Consistent decentralized cooperative localization for autonomous vehicles using LiDAR, GNSS, and HD maps

To navigate autonomously, a vehicle must be able to localize itself with respect to its driving environment and the vehicles with which it interacts. This study presents a decentralized cooperative localization method. It is based on the exchange of local dynamic maps (LDM), which are cyber-physical representations of the physical driving environment containing poses and kinematic information about nearby vehicles. An LDM acts as an abstraction layer that makes the cooperation framework sensor-agnostic, and it can even improve the localization of a sensorless communicating vehicle. With this goal in mind, this study focuses on the property of consistency in LDM estimates. Uncertainty in the estimates needs to be properly modeled, so that the estimation error can be statistically bounded for a given confidence level.

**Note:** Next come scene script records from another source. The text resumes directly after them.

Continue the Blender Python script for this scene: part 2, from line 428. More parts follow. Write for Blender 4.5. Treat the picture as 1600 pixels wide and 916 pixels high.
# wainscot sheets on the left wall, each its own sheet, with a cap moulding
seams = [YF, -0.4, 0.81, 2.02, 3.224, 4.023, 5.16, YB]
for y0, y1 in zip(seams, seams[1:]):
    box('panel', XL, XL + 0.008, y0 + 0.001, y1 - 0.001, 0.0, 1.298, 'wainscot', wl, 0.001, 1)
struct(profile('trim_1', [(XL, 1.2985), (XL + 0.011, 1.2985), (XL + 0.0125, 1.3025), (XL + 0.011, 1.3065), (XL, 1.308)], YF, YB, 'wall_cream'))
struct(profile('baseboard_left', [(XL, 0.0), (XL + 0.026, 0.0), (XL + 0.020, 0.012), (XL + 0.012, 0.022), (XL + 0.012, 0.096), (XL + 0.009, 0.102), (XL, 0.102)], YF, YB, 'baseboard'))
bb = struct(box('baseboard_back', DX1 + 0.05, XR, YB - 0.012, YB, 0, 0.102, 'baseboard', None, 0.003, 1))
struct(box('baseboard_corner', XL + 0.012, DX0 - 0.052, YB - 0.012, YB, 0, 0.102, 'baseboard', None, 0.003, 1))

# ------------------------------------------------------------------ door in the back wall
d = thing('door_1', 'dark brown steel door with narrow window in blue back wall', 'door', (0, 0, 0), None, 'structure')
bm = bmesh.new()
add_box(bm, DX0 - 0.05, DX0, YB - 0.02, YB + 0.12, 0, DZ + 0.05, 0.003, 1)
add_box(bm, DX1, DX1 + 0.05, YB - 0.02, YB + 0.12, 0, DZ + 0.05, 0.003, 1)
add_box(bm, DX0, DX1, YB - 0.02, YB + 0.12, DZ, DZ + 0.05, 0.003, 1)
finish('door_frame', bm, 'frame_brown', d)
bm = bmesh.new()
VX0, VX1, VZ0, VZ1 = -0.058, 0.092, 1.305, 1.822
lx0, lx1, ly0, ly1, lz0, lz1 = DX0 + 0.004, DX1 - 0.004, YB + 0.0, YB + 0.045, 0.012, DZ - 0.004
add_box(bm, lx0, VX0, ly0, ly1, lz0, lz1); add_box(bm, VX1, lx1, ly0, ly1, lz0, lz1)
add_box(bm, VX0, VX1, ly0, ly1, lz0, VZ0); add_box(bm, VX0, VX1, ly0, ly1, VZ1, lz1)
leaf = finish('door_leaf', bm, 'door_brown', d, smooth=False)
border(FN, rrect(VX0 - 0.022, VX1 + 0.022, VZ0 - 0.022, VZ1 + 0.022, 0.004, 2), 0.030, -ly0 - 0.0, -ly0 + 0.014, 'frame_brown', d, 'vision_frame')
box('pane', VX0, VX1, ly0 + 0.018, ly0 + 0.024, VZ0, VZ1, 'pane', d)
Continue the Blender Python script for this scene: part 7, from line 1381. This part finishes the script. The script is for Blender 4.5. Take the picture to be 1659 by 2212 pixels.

To obtain a consistent system, we first introduce a decentralized fusion framework that can cope with LDMs whose errors have an unknown degree of correlation. Second, we present a consistent method for estimating the relative pose between vehicles, using a two-dimensional LiDAR (light detection and ranging) with a point-to-line metric within an iterative-closest-point approach, combined with communicated polygonal shape models. Finally, we add a bias estimator to reduce position errors when nondifferential GNSS (global navigation satellite system) receivers are used, based on visual observations of features geo-referenced in a high-definition map. Real experiments were conducted, and the consistency of our approach was demonstrated on a platooning scenario using two experimental vehicles. The full experimental data set used in this study is publicly available.